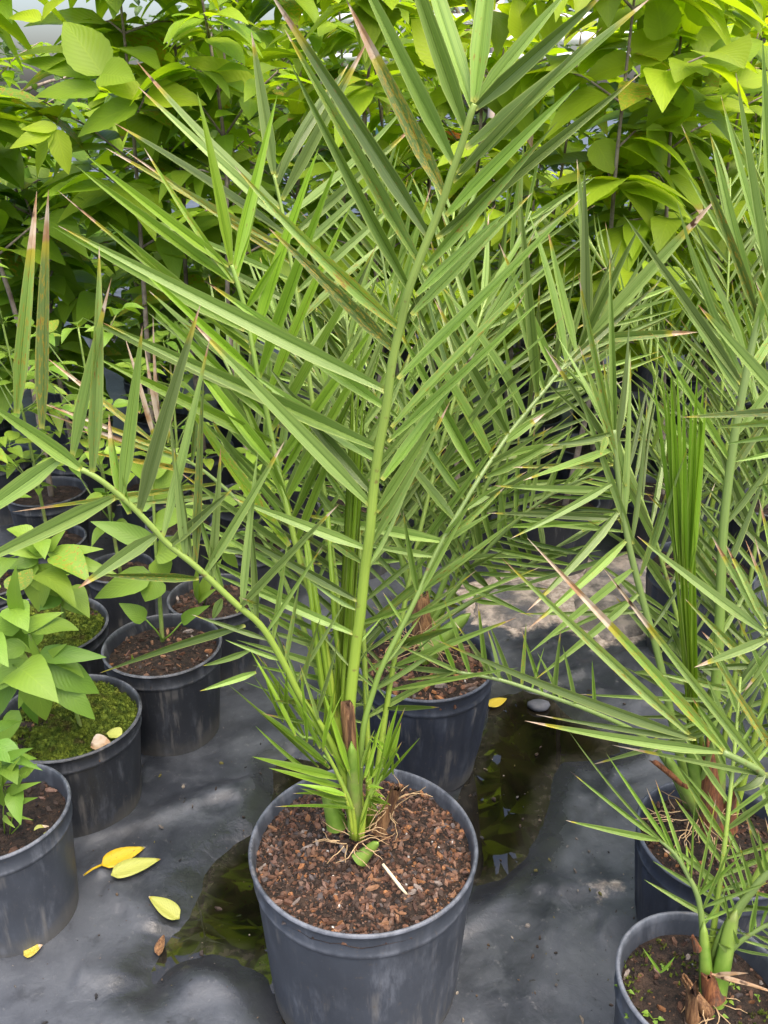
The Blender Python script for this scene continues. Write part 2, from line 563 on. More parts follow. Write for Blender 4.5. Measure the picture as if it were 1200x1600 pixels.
for poly in (PUD_R, PUD_L):
    cx = sum(p[0] for p in poly) / len(poly)
    cy = sum(p[1] for p in poly) / len(poly)
    x0, x1 = min(p[0] for p in poly) - .08, max(p[0] for p in poly) + .08
    y0, y1 = min(p[1] for p in poly) - .08, max(p[1] for p in poly) + .08
    xs, ys = np.arange(x0, x1, .02), np.arange(y0, y1, .02)
    XX, YY = np.meshgrid(xs, ys)
    sdw = polysdf(XX, YY, poly)
    keep = sdw < 0.055
    w = MB()
    ids = {}
    for j in range(len(ys)):
        for i in range(len(xs)):
            ids[i, j] = w.vert((xs[i], ys[j], 0.0), (0, 0), (float(np.clip(-sdw[j, i] / .07, 0, 1)), 0, 0, 1))
    for j in range(len(ys) - 1):
        for i in range(len(xs) - 1):
            if keep[j, i] and keep[j + 1, i] and keep[j, i + 1] and keep[j + 1, i + 1]:
                w.face((ids[i, j], ids[i + 1, j], ids[i + 1, j + 1], ids[i, j + 1]))
    tag(w.build('puddle', mw), kind='structure')


def ground_z(x, y):
    i, j = int(np.searchsorted(gx, x)), int(np.searchsorted(gy, y))
    return float(max(hgt[j - 2:j + 2, i - 2:i + 2].max(), 0.001))


# ------------------------------------------------------------------ pots and soil
def lathe(mb, prof, n=72, wob=None, m=0, ribs=None, wear=None):
    rows = []
    ph = R.uniform(0, 6)
    for (r, z) in prof:
        row = []
        for k in range(n):
            th = 2 * math.pi * k / n
            rr = r
            if wob:
                rr *= 1 + wob * (0.6 * math.sin(2 * th + ph) + 0.4 * math.sin(3 * th + 1.7 * ph))
            if ribs and ribs[1] < z < ribs[2]:
                rr += ribs[3] * (1 if math.sin(th * ribs[0] + ph) > 0.55 else 0)
            row.append(mb.vert((rr * math.cos(th), rr * math.sin(th), z), (k / n, z), (wear[len(rows)] if wear else 0, 0, 0, 1)))
        rows.append(row)
    for i in range(len(rows) - 1):
        for k in range(n):
            mb.face((rows[i][k], rows[i][(k + 1) % n], rows[i + 1][(k + 1) % n], rows[i + 1][k]), m)
    return rows


def pot_mesh(r, h, taper, mat, root, ribs=0, name='pot', n=96):
    mb = MB()
    rb = r * taper

    def ro(z):
        return rb + (r * 0.965 - rb) * min(1, z / (h * 0.93))
    b = h * 0.13   # height of the rim band
    prof = [(rb * 0.9, 0.0), (rb * 0.985, 0.0), (rb, 0.004), (ro(0.03), 0.03), (ro(h * .3), h * .3), (ro(h * .55), h * .55), (ro(h - b * 1.5), h - b * 1.5),
            (ro(h - b * 1.35), h - b * 1.35), (ro(h - b * 1.28) + .0025, h - b * 1.28), (ro(h - b * 1.1) + .003, h - b * 1.1),
            (ro(h - b * 1.02) + .0005, h - b * 1.02), (ro(h - b * .5), h - b * .5), (ro(h - b * .25) + .001, h - b * .25),
            (r * 0.985, h - b * .2), (r, h - b * .13), (r, h - .004), (r - .0015, h - .001), (r - .004, h), (r - .0065, h - .003),
            (r - .008, h - b * .4), (ro(h - b) - .006, h - b), (ro(h * .5) - .005, h * .5), (rb - .004, 0.012)]
    lathe(mb, prof, n, 0.008, 0, (ribs, 0.035, h - b * 1.45, 0.004) if ribs else None,
          wear=[0, .3, .3, .1, 0, 0, 0, .1, .8, .5, 0, 0, .1, .5, .8, .9, 1, 1, .8, .2, .2, 0, 0])
    o = mb.build(name, mat, root)
    return o


def blob_chip(mb, p, sx, sy, sz, c):
    """an irregular flat flake of bark"""
    a = R.uniform(0, 6.28)
    ca, sa = math.cos(a), math.sin(a)
    tx, ty = R.uniform(-.5, .5), R.uniform(-.5, .5)
    n = R.choice((4, 5, 5, 6))
    top, bot = [], []
    for k in range(n):
        th = 2 * math.pi * (k + R.uniform(-.3, .3)) / n
        x, y = sx * math.cos(th) * R.uniform(.75, 1.1), sy * math.sin(th) * R.uniform(.75, 1.1)
        for lst, zz in ((top, sz), (bot, -sz)):
            q = .82 if zz > 0 else 1
            X_, Y_ = x * q, y * q
            lst.append(mb.vert((p[0] + X_ * ca - Y_ * sa, p[1] + X_ * sa + Y_ * ca, p[2] + zz + X_ * tx + Y_ * ty), (0, 0), c))
    mb.face(top)
    mb.face(bot[::-1])
    for k in range(n):
        mb.face((bot[k], bot[(k + 1) % n], top[(k + 1) % n], top[k]))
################
* _What is being asked_:
Reproduce the data above word for word from its first line through the line that holds "return float(max(hgt[j - 2:j", both ends included; skip pictures.

* _The answer_:
The Blender Python script for this scene continues. Write part 2, from line 563 on. More parts follow. Write for Blender 4.5. Measure the picture as if it were 1200x1600 pixels.
for poly in (PUD_R, PUD_L):
    cx = sum(p[0] for p in poly) / len(poly)
    cy = sum(p[1] for p in poly) / len(poly)
    x0, x1 = min(p[0] for p in poly) - .08, max(p[0] for p in poly) + .08
    y0, y1 = min(p[1] for p in poly) - .08, max(p[1] for p in poly) + .08
    xs, ys = np.arange(x0, x1, .02), np.arange(y0, y1, .02)
    XX, YY = np.meshgrid(xs, ys)
    sdw = polysdf(XX, YY, poly)
    keep = sdw < 0.055
    w = MB()
    ids = {}
    for j in range(len(ys)):
        for i in range(len(xs)):
            ids[i, j] = w.vert((xs[i], ys[j], 0.0), (0, 0), (float(np.clip(-sdw[j, i] / .07, 0, 1)), 0, 0, 1))
    for j in range(len(ys) - 1):
        for i in range(len(xs) - 1):
            if keep[j, i] and keep[j + 1, i] and keep[j, i + 1] and keep[j + 1, i + 1]:
                w.face((ids[i, j], ids[i + 1, j], ids[i + 1, j + 1], ids[i, j + 1]))
    tag(w.build('puddle', mw), kind='structure')


def ground_z(x, y):
    i, j = int(np.searchsorted(gx, x)), int(np.searchsorted(gy, y))
    return float(max(hgt[j - 2:j + 2, i - 2:i + 2].max(), 0.001))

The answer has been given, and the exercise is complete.